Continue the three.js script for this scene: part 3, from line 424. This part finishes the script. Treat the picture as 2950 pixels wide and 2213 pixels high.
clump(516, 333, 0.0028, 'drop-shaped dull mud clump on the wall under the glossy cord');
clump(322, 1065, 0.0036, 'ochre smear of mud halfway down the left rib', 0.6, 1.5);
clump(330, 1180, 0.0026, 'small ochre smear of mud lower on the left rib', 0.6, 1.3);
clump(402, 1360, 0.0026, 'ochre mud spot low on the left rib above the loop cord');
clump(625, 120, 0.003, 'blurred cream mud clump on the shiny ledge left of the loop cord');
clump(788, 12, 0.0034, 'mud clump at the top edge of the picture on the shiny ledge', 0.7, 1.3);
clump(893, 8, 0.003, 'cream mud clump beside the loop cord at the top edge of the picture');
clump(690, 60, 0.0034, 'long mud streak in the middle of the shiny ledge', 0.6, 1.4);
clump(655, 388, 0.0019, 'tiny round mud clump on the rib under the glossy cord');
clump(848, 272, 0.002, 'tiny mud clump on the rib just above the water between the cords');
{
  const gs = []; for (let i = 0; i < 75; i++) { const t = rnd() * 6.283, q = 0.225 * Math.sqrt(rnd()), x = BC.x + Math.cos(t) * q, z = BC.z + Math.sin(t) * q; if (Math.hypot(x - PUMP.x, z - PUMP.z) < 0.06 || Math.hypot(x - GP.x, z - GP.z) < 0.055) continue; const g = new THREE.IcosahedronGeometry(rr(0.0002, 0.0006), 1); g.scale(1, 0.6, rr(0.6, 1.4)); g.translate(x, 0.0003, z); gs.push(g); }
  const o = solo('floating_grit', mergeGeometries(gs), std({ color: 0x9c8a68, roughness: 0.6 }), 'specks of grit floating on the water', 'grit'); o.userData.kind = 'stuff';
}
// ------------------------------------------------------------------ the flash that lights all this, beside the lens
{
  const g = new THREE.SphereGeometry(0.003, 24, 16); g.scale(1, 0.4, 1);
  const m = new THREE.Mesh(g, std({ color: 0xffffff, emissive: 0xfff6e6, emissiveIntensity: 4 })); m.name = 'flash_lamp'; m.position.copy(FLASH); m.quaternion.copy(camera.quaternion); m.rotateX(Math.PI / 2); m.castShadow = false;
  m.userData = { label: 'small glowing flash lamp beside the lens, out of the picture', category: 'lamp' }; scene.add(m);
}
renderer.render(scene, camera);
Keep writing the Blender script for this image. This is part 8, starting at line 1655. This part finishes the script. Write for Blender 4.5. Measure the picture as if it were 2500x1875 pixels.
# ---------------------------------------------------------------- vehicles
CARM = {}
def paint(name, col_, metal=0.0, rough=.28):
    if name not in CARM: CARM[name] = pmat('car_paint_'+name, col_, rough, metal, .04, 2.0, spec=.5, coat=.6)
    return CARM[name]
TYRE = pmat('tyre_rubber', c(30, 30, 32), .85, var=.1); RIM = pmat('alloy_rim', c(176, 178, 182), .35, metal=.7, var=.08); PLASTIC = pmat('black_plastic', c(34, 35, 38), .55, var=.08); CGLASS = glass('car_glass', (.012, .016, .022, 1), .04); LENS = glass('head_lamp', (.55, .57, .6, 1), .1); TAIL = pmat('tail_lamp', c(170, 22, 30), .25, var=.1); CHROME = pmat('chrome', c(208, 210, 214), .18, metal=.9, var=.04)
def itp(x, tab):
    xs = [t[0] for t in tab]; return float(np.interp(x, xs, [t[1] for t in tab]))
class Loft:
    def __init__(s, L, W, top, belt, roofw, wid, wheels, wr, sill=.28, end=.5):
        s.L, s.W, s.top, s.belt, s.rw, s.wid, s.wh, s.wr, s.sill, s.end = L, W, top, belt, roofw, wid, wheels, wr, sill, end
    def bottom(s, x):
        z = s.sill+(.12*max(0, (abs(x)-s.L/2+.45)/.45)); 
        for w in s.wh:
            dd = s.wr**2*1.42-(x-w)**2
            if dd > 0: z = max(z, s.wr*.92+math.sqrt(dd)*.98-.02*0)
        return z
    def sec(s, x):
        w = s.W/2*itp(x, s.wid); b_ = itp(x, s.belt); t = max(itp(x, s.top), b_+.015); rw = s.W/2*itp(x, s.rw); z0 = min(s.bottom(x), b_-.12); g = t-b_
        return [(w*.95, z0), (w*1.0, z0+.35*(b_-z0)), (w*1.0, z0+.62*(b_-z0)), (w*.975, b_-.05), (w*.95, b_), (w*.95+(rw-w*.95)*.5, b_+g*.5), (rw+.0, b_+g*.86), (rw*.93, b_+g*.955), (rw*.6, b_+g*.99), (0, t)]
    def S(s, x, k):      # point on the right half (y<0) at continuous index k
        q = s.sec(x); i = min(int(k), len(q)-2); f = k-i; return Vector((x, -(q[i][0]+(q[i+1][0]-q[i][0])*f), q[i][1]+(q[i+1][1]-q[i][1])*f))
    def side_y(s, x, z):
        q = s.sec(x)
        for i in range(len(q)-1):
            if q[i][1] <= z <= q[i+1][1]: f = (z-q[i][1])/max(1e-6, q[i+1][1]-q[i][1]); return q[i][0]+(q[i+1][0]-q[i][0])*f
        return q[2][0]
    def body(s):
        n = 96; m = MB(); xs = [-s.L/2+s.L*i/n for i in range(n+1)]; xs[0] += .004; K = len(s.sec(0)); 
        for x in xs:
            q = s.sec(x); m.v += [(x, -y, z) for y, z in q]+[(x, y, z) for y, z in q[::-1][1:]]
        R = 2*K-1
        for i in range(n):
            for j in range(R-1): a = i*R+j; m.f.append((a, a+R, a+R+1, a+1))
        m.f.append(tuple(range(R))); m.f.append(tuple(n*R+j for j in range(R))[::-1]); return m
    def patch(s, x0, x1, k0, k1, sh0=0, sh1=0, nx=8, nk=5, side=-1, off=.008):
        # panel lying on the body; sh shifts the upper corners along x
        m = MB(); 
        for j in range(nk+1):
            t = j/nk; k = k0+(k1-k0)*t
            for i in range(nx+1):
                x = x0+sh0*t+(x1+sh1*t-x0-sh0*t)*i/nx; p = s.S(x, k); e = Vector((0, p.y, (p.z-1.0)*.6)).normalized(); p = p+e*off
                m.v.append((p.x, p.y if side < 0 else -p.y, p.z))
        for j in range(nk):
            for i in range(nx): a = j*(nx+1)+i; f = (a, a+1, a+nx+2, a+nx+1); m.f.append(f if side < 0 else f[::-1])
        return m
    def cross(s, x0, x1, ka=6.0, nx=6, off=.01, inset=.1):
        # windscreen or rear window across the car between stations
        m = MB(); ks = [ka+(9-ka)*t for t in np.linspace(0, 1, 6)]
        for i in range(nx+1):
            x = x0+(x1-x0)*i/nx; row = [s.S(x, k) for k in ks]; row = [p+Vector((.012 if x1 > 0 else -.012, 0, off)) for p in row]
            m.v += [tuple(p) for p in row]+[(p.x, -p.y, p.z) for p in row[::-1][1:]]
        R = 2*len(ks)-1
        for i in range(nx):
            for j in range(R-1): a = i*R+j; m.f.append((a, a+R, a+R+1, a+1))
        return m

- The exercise
The records above should be repeated in full, exactly as given.

- Written reply
Continue the three.js script for this scene: part 3, from line 424. This part finishes the script. Treat the picture as 2950 pixels wide and 2213 pixels high.
clump(516, 333, 0.0028, 'drop-shaped dull mud clump on the wall under the glossy cord');
clump(322, 1065, 0.0036, 'ochre smear of mud halfway down the left rib', 0.6, 1.5);
clump(330, 1180, 0.0026, 'small ochre smear of mud lower on the left rib', 0.6, 1.3);
clump(402, 1360, 0.0026, 'ochre mud spot low on the left rib above the loop cord');
clump(625, 120, 0.003, 'blurred cream mud clump on the shiny ledge left of the loop cord');
clump(788, 12, 0.0034, 'mud clump at the top edge of the picture on the shiny ledge', 0.7, 1.3);
clump(893, 8, 0.003, 'cream mud clump beside the loop cord at the top edge of the picture');
clump(690, 60, 0.0034, 'long mud streak in the middle of the shiny ledge', 0.6, 1.4);
clump(655, 388, 0.0019, 'tiny round mud clump on the rib under the glossy cord');
clump(848, 272, 0.002, 'tiny mud clump on the rib just above the water between the cords');
{
  const gs = []; for (let i = 0; i < 75; i++) { const t = rnd() * 6.283, q = 0.225 * Math.sqrt(rnd()), x = BC.x + Math.cos(t) * q, z = BC.z + Math.sin(t) * q; if (Math.hypot(x - PUMP.x, z - PUMP.z) < 0.06 || Math.hypot(x - GP.x, z - GP.z) < 0.055) continue; const g = new THREE.IcosahedronGeometry(rr(0.0002, 0.0006), 1); g.scale(1, 0.6, rr(0.6, 1.4)); g.translate(x, 0.0003, z); gs.push(g); }
  const o = solo('floating_grit', mergeGeometries(gs), std({ color: 0x9c8a68, roughness: 0.6 }), 'specks of grit floating on the water', 'grit'); o.userData.kind = 'stuff';
}
// ------------------------------------------------------------------ the flash that lights all this, beside the lens
{
  const g = new THREE.SphereGeometry(0.003, 24, 16); g.scale(1, 0.4, 1);
  const m = new THREE.Mesh(g, std({ color: 0xffffff, emissive: 0xfff6e6, emissiveIntensity: 4 })); m.name = 'flash_lamp'; m.position.copy(FLASH); m.quaternion.copy(camera.quaternion); m.rotateX(Math.PI / 2); m.castShadow = false;
  m.userData = { label: 'small glowing flash lamp beside the lens, out of the picture', category: 'lamp' }; scene.add(m);
}
renderer.render(scene, camera);
Keep writing the Blender script for this image. This is part 8, starting at line 1655. This part finishes the script. Write for Blender 4.5. Measure the picture as if it were 2500x1875 pixels.
# ---------------------------------------------------------------- vehicles
CARM = {}
def paint(name, col_, metal=0.0, rough=.28):
    if name not in CARM: CARM[name] = pmat('car_paint_'+name, col_, rough, metal, .04, 2.0, spec=.5, coat=.6)
    return CARM[name]
TYRE = pmat('tyre_rubber', c(30, 30, 32), .85, var=.1); RIM = pmat('alloy_rim', c(176, 178, 182), .35, metal=.7, var=.08); PLASTIC = pmat('black_plastic', c(34, 35, 38), .55, var=.08); CGLASS = glass('car_glass', (.012, .016, .022, 1), .04); LENS = glass('head_lamp', (.55, .57, .6, 1), .1); TAIL = pmat('tail_lamp', c(170, 22, 30), .25, var=.1); CHROME = pmat('chrome', c(208, 210, 214), .18, metal=.9, var=.04)
def itp(x, tab):
    xs = [t[0] for t in tab]; return float(np.interp(x, xs, [t[1] for t in tab]))
class Loft:
    def __init__(s, L, W, top, belt, roofw, wid, wheels, wr, sill=.28, end=.5):
        s.L, s.W, s.top, s.belt, s.rw, s.wid, s.wh, s.wr, s.sill, s.end = L, W, top, belt, roofw, wid, wheels, wr, sill, end
    def bottom(s, x):
        z = s.sill+(.12*max(0, (abs(x)-s.L/2+.45)/.45)); 
        for w in s.wh:
            dd = s.wr**2*1.42-(x-w)**2
            if dd > 0: z = max(z, s.wr*.92+math.sqrt(dd)*.98-.02*0)
        return z
    def sec(s, x):
        w = s.W/2*itp(x, s.wid); b_ = itp(x, s.belt); t = max(itp(x, s.top), b_+.015); rw = s.W/2*itp(x, s.rw); z0 = min(s.bottom(x), b_-.12); g = t-b_
        return [(w*.95, z0), (w*1.0, z0+.35*(b_-z0)), (w*1.0, z0+.62*(b_-z0)), (w*.975, b_-.05), (w*.95, b_), (w*.95+(rw-w*.95)*.5, b_+g*.5), (rw+.0, b_+g*.86), (rw*.93, b_+g*.955), (rw*.6, b_+g*.99), (0, t)]
    def S(s, x, k):      # point on the right half (y<0) at continuous index k
        q = s.sec(x); i = min(int(k), len(q)-2); f = k-i; return Vector((x, -(q[i][0]+(q[i+1][0]-q[i][0])*f), q[i][1]+(q[i+1][1]-q[i][1])*f))
    def side_y(s, x, z):
        q = s.sec(x)
        for i in range(len(q)-1):
            if q[i][1] <= z <= q[i+1][1]: f = (z-q[i][1])/max(1e-6, q[i+1][1]-q[i][1]); return q[i][0]+(q[i+1][0]-q[i][0])*f
        return q[2][0]
    def body(s):
        n = 96; m = MB(); xs = [-s.L/2+s.L*i/n for i in range(n+1)]; xs[0] += .004; K = len(s.sec(0)); 
        for x in xs:
            q = s.sec(x); m.v += [(x, -y, z) for y, z in q]+[(x, y, z) for y, z in q[::-1][1:]]
        R = 2*K-1
        for i in range(n):
            for j in range(R-1): a = i*R+j; m.f.append((a, a+R, a+R+1, a+1))
        m.f.append(tuple(range(R))); m.f.append(tuple(n*R+j for j in range(R))[::-1]); return m
    def patch(s, x0, x1, k0, k1, sh0=0, sh1=0, nx=8, nk=5, side=-1, off=.008):
        # panel lying on the body; sh shifts the upper corners along x
        m = MB(); 
        for j in range(nk+1):
            t = j/nk; k = k0+(k1-k0)*t
            for i in range(nx+1):
                x = x0+sh0*t+(x1+sh1*t-x0-sh0*t)*i/nx; p = s.S(x, k); e = Vector((0, p.y, (p.z-1.0)*.6)).normalized(); p = p+e*off
                m.v.append((p.x, p.y if side < 0 else -p.y, p.z))
        for j in range(nk):
            for i in range(nx): a = j*(nx+1)+i; f = (a, a+1, a+nx+2, a+nx+1); m.f.append(f if side < 0 else f[::-1])
        return m
    def cross(s, x0, x1, ka=6.0, nx=6, off=.01, inset=.1):
        # windscreen or rear window across the car between stations
        m = MB(); ks = [ka+(9-ka)*t for t in np.linspace(0, 1, 6)]
        for i in range(nx+1):
            x = x0+(x1-x0)*i/nx; row = [s.S(x, k) for k in ks]; row = [p+Vector((.012 if x1 > 0 else -.012, 0, off)) for p in row]
            m.v += [tuple(p) for p in row]+[(p.x, -p.y, p.z) for p in row[::-1][1:]]
        R = 2*len(ks)-1
        for i in range(nx):
            for j in range(R-1): a = i*R+j; m.f.append((a, a+R, a+R+1, a+1))
        return m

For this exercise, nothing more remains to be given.